Kenneth A. Tabor, 48, was charged with disorderly intoxication and felony animal cruelty for allegedly trapping the animal and leaving it tied up without food or water behind a downtown liquor store. He was booked into the Bay County Jail, and his young raccoon was turned over to state wildlife officers.
Kat Keller said she was on her
way to a friend’s home when she saw Tabor on Sixth Street late Sunday
afternoon. At first, she thought he had a kitten, but, as she drew
nearer, she started to make out the hunched back and striped fur.
Sure enough, it was a raccoon. But Tabor wasn’t walking the critter so much as dragging it, she said.
In fact, “it didn’t really look like it could even walk,” she said.
Going past him, she and her 11-year-old daughter, Shiloh, watched as the man lifted the raccoon by the rope and held it in front of it his face, yelling at it. When he put it down, the animal still wouldn’t walk, so he grabbed it by the tail and let it dangle from his hand, she said.
“My daughter insisted I do something,” Keller said.
She made a quick stop, then turned and caught up to him near a diner on Sixth, where she got out of the car to ask about the little raccoon.
“He said, ‘Mine. It’s mine. I trapped, I caught it, it’s mine,’” Keller said.
She said the man looked as if he had been drinking, and he seemed angry. When she asked if she could take the raccoon to a wildlife preserve for him, the man got loud, Keller said.
She went home and called the Florida Fish and Wildlife Conservation Commission. A dispatcher promised to send someone out. Just for good measure, she also called 9-1-1, Keller said.
She went to meet the Panama City police officers, afraid they were going to yell at her for calling about a raccoon.
Keller drove around asking people on the street whether they had seen the man. By the time she looped back, the officers had him.
Patrol supervisor Sgt. Robert Luther said Tabor, who seemed intoxicated, admitted to officers that he was trying to make a pet of the raccoon and had taken it inside the Rescue Mission with him, but claimed he no longer had it.
“He stated he turned it loose,” Luther said.
The officers kept looking, just in case.
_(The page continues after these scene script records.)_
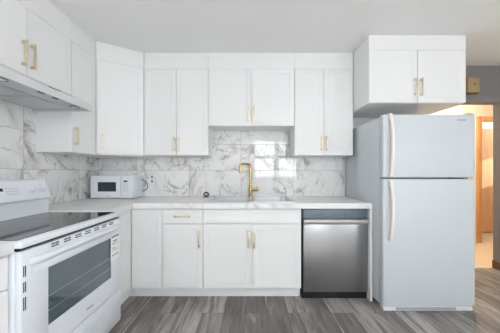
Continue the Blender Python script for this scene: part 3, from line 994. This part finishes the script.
def fridge_handle(zs, z_top_in, parent, up):
    # long pull bowed off the door; 'up' = the mounted end is at the top
    pr = MB()
    x = a0 + 0.055
    n = 20
    A, Bz = zs
    pts = []
    b = bmesh.new()
    rows = []
    for k in range(n + 1):
        t = k / n
        z = A + (Bz - A) * t
        off = 0.020 + 0.020 * math.sin(math.pi * t) ** 0.6
        sx = x + 0.010 * math.sin(math.pi * t)
        wd = 0.0125
        th = 0.020 if 0 < k < n else 0.016
        rows.append([b.verts.new(v) for v in ((sx - wd, -off + th * 0.8, z), (sx - wd, -off, z), (sx - wd * 0.6, -off - 0.006, z), (sx + wd * 0.6, -off - 0.006, z), (sx + wd, -off, z), (sx + wd, -off + th * 0.8, z))])
    m = 6
    for k in range(n):
        for j in range(m):
            b.faces.new((rows[k][j], rows[k][(j + 1) % m], rows[k + 1][(j + 1) % m], rows[k + 1][j]))
    b.faces.new(rows[0][::-1])
    b.faces.new(rows[-1])
    bmesh.ops.recalc_face_normals(b, faces=b.faces)
    pr.merge(b)
    pr.box(x - 0.0122, x + 0.0122, -0.022, 0.002, A, A + 0.05, 0.003)
    pr.box(x - 0.0122, x + 0.0122, -0.022, 0.002, Bz - 0.05, Bz, 0.003)
    return pr.build('handle', 'fridge_handle', parent, 'long ivory plastic handle')
fridge_handle((1.130, 1.655), 0, fd, True)
fridge_handle((0.600, 1.100), 0, ld, False)
MB().box(a1 - 0.155, a1 - 0.080, -0.0015, 0.001, 1.597, 1.611, 0.0006, 1).build('badge', 'silver', fd, 'small grey badge')

# door chime on the wall
dc = thing('door_chime', 'tan door chime box on the wall above the hallway opening', 'door chime', (2.60, W - 0.0005, 2.08))
MB().box(-0.068, 0.068, -0.045, 0, 0.016, 0.185, 0.004).build('cover', 'chime', dc)
MB().box(-0.060, 0.060, -0.036, 0, 0.0, 0.016, 0.002).build('base_lip', plain('chime_brown', srgb(120, 90, 58), 0.5), dc)
MB().cyl((0.012, -0.044, 0.105), (0.012, -0.049, 0.105), 0.009, n=18).build('button', 'dark', dc)
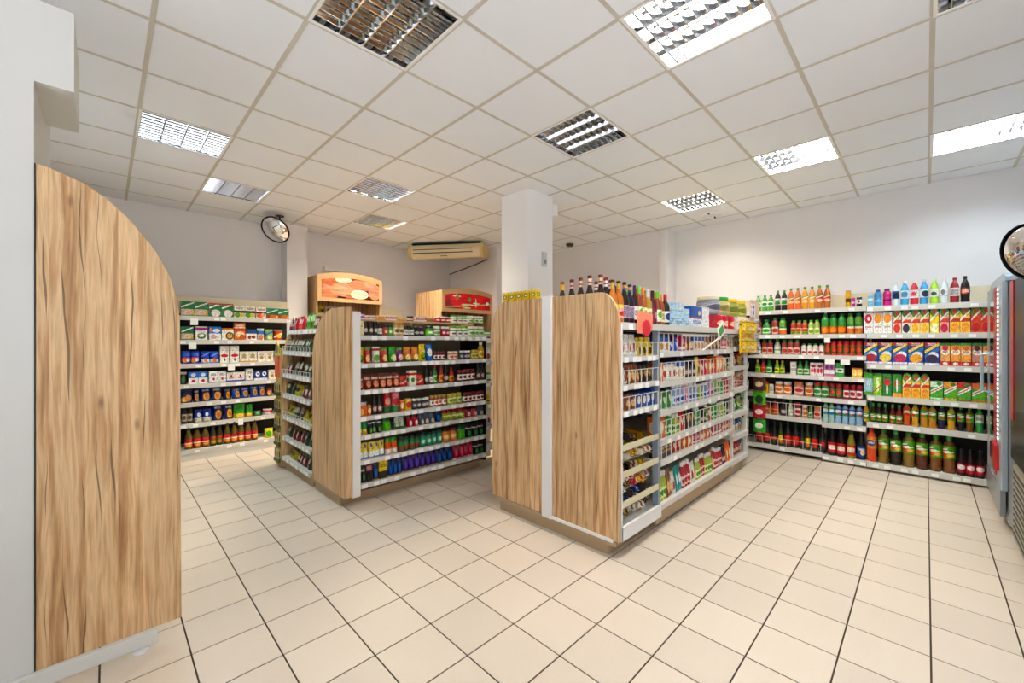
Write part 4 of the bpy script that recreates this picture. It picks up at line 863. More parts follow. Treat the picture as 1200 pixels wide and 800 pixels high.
kind('yls', 'coffee_pack', 'box', 'box', 'yellow coffee pack', 'e4c81e|b:3a2a12,.0,.4|t:5a3a12,.6,.8,.1,.9')
kind('pus', 'coffee_pack', 'pouch', 'pouch', 'purple coffee packet', '2e1a52|o:5a4ab0,.5,.5,.3,.28|b:c8a87a,.0,.1')
kind('mgs', 'coffee_pack', 'pouch', 'pouch', 'crimson coffee packet', 'a81a3a|o:e06a7a,.5,.5,.3,.25|b:f0e0d0,.0,.1')
# end rack kinds
kind('crd', 'snack_pouch', 'pouch', 'pouch', 'dark red snack pouch', '5a1420|t:e8dcd4,.3,.8,.1,.9|b:1a0c10,.0,.12')
kind('cre', 'snack_pouch', 'pouch', 'pouch', 'crimson snack pouch', 'b8243a|o:e8d8d0,.5,.6,.26,.2|o:d84a2a,.5,.25,.3,.16')
kind('cgn', 'snack_pouch', 'pouch', 'pouch', 'green snack pouch', '4a9a2a|o:1a2a12,.5,.3,.3,.2|t:e4ecd0,.5,.9,.1,.9')
kind('ej1', 'spice_packet', 'pouch', 'pouch', 'brown spice packet with white print', '3a2a20|t:e4dccb,.5,.9,.1,.9|o:4a8a4a,.5,.25,.3,.16')
kind('ej2', 'spice_packet', 'pouch', 'pouch', 'dark green spice packet', '1f3a26|o:c8c0a8,.5,.66,.28,.18')
kind('ej3', 'spice_packet', 'pouch', 'pouch', 'yellow-green spice packet', 'a8a42a|o:3a2a1a,.5,.6,.3,.2')
kind('ej4', 'spice_packet', 'pouch', 'pouch', 'maroon spice packet', '5a1c24|o:e0c8b8,.5,.5,.26,.24|b:2f5a34,.8,1')
# right island kinds
kind('ber', 'beer_bottle', 'bottle', 'beer', 'brown beer bottle with gold neck', '2e160a', '8a5a12', 'e8d8b0|o:a8242a,.5,.5,.3,.3', 'e8a81e')
kind('bep', 'beer_bottle', 'bottle', 'beer', 'brown beer bottle with pale neck label', '2a120a', '6a1a16', 'e8dcc8|o:8a2a2a,.5,.5,.3,.3', 'e4c0a8|b:8a3a2a,.3,.55')
kind('bew', 'beer_bottle', 'bottle', 'beer', 'black beer bottle with white neck label', '120c0a', '8a1a22', 'e4c8c8|t:3a2a2a,.2,.8,.2,.8', 'ece4dc|b:a83a3a,.4,.6')
kind('bea', 'beer_bottle', 'bottle', 'beer', 'amber beer bottle with pink label', 'b8661a', '3a2412', 'e0a8a8|o:c8342a,.5,.3,.3,.2|b:e8d060,.7,1', 'c8a03a')
kind('bek', 'beer_bottle', 'bottle', 'beer', 'black beer bottle with patterned label', '161016', '1a1418', 'c8b0c0|t:3a3a6a,.1,.9,.1,.9', 'c88a4a|b:3a4a8a,0,.4')
kind('wip', 'wine_bottle', 'bottle', 'wine', 'dark wine bottle with purple cap', '2a0c16', '4a1a5a', 'e8e4dc|t:6a4a4a,.3,.7,.2,.8')
kind('wil', 'wine_bottle', 'bottle', 'wine', 'rose bottle with lime green cap', '8a3a1c', '62c42a', 'e4ecd8|o:6ab03a,.5,.6,.3,.3')
kind('wio', 'wine_bottle', 'bottle', 'wine', 'amber bottle with orange cap', 'a0521c', 'e0862a', 'ece4a8|t:8a6a2a,.2,.8,.2,.8')
kind('wiw', 'wine_bottle', 'bottle', 'wine', 'golden bottle with silver cap', 'a8862a', 'c8c8c4', 'ece8b8|t:7a6a2a,.2,.8,.2,.8')
kind('wid', 'wine_bottle', 'bottle', 'wine', 'dark red wine bottle', '5a1020', '3a0c14', '7a1a2a|o:c8a0a0,.5,.5,.2,.3')
kind('wir', 'wine_bottle', 'bottle', 'wine', 'black wine bottle with red cap', '1a1014', 'c01a24', 'e0e4ec|o:2a3a7a,.5,.5,.35,.35')
kind('wig', 'wine_bottle', 'bottle', 'wine', 'dark bottle with green cap', '1a2a1a', '5ac02a', 'e4ecec|o:2a9a7a,.5,.5,.35,.35')
kind('lbx', 'tissue_pack', 'box', 'box', 'light blue packet stack', 'b8d8e8|b:8ab8d0,.30,.34|b:8ab8d0,.64,.68|o:e8f0f4,.5,.82,.3,.1|t:4a7a9a,.1,.25,.2,.8')
kind('bwt', 'cocoa_tin', 'box', 'box', 'blue and white box with red strip', 'dce6f0|b:2a5aa8,.5,1|b:c8243a,.42,.5|o:e8d8b0,.75,.7,.12,.12|t:2a4a8a,.15,.35,.15,.85')
kind('wcd', 'blank_card', 'box', 'box', 'tall plain white carton', 'ecebea|b:e0dfde,0,.02')
kind('prj', 'preserve_jar', 'jar', 'jar', 'preserve jar with red lid', '6a5a3a', 'b82a2a', 'b8a060|o:4a3a2a,.5,.5,.3,.3')
kind('pyj', 'preserve_jar', 'jar', 'jar', 'preserve jar with yellow lid', '7a7a3a', 'd8c42a', 'a8b86a|o:3a5a2a,.5,.5,.3,.3')
kind('gyj', 'large_jar', 'jar', 'jar', 'grey snack jar with cream lid', '8a8c94', 'e4d8c0', 'a8a8b0|o:5a5a6a,.5,.5,.35,.35')
kind('bgj', 'large_jar', 'jar', 'jar', 'beige snack jar with green lid', 'a8a060', '3a9a34', 'c8bc84|o:8a7a4a,.5,.5,.35,.35')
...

After another call, they returned to question Tabor again. He was even more intoxicated, Luther said, so they arrested him on the disorderly charge.
But Buchanan and McEuen still were curious about the raccoon, so they continued walking around the area. They finally found the little raccoon behind Ace Package Store, at the corner of Sixth Street and Massalina Avenue. It was tied to a palm tree and hunkered down in the weeds.
He was a little cranky, police said. They turned him over to an FWC officer to be checked out and released to the wild, Luther said.
“We’re all parts of a puzzle,” Keller said. “Everybody did what they were supposed to do, and everything had a happy ending.”